It's interesting though - the way this has all become present, really really interesting.
A few days ago some guy I've never seen before walked into my home and left with a TV set from my bedroom, yesterday a bunch of people left with my coffee table and slowly the entire house is leaving in other peoples cars, on their heads in some cases and this is all very odd.
Having decided to change pretty much the entire way we live, and having done a (very) few things to tip the decision over from the space where we dream of things to the space where we see them, a new experience is emerging.

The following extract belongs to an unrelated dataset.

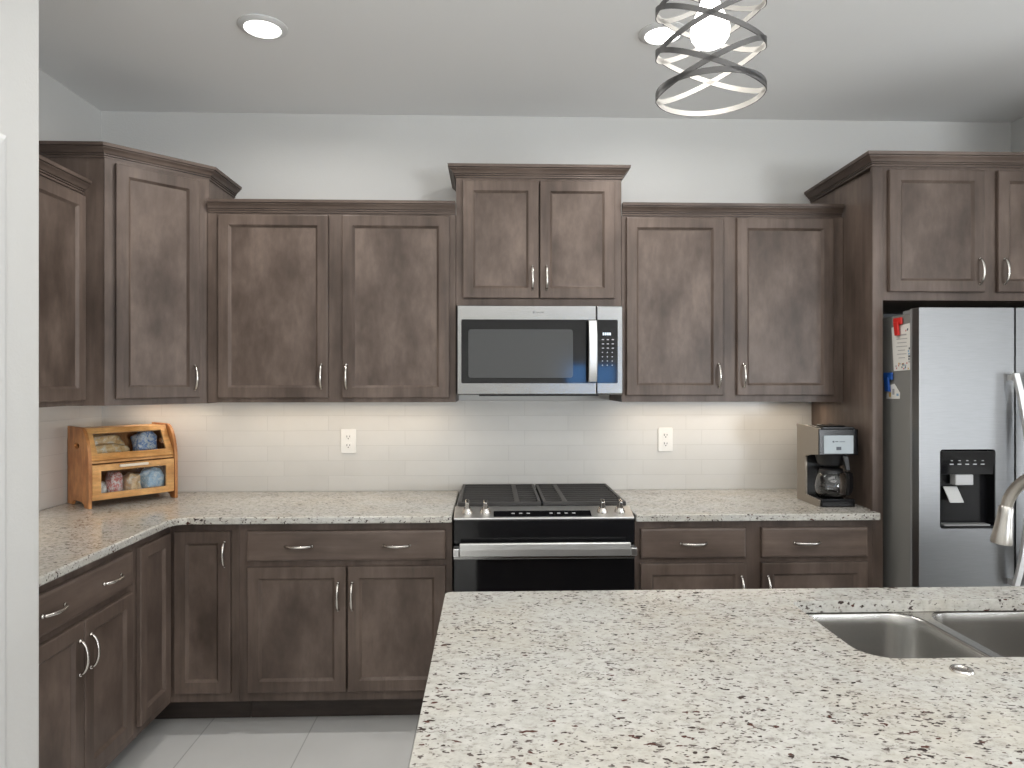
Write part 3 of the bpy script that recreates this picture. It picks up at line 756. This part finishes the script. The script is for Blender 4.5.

I'm aware of a bunch of perspectives. For example, one is quiet, still and things move around me at an acceptable and manageable pace. Another is like constantly being hurled into what I can only describe as a rapidly emerging present. Almost like being swept along in a large and fast flowing river, imagine a stick or other floating thing nearby bobbing along more or less at the same pace, and with almost no effort you could reach it or alter what its doing. Then looking up and seeing the river banks flying past, I struggle to understand how it was so still a moment earlier when it so obviously is not.
At one moment knowing I have a TV in the bedroom and then inviting some stranger into the sanctuary to remove it. Having something of a regular job and then stopping it, living 3 and a half decades on a blob of soil called Africa and then not anymore.
If time were a bus, I would say I've disembarked, and there (from an additional perspective) I can see myself and a stick zooming past in a big ol' river. Its not so much that time has been flying in the chaos of the past few months, but, in a way it has left the play altogether.
Monday, November 13, 2006
Friday, November 03, 2006
The Chaos of Now
All at once, we seem to be undertaking everything that has been listed as the most stessfull things to do in life (except getting divorced) - resigned from our jobs; selling all our worldly posessions; renovating our house; relandscaping the garden (including chopping down 21 trees); trying to find tenants; and moving countries to a destination that has been relatively undecided.
And every evening when we sit outside with the sun setting while sipping a beer, we try to soak up our garden and the beauty that surrounds us, making sure that it seeps into every fibre and we remind ourselves that although there is a lot that we are giving up, that our biggest and most rut-defying adventure is about to start.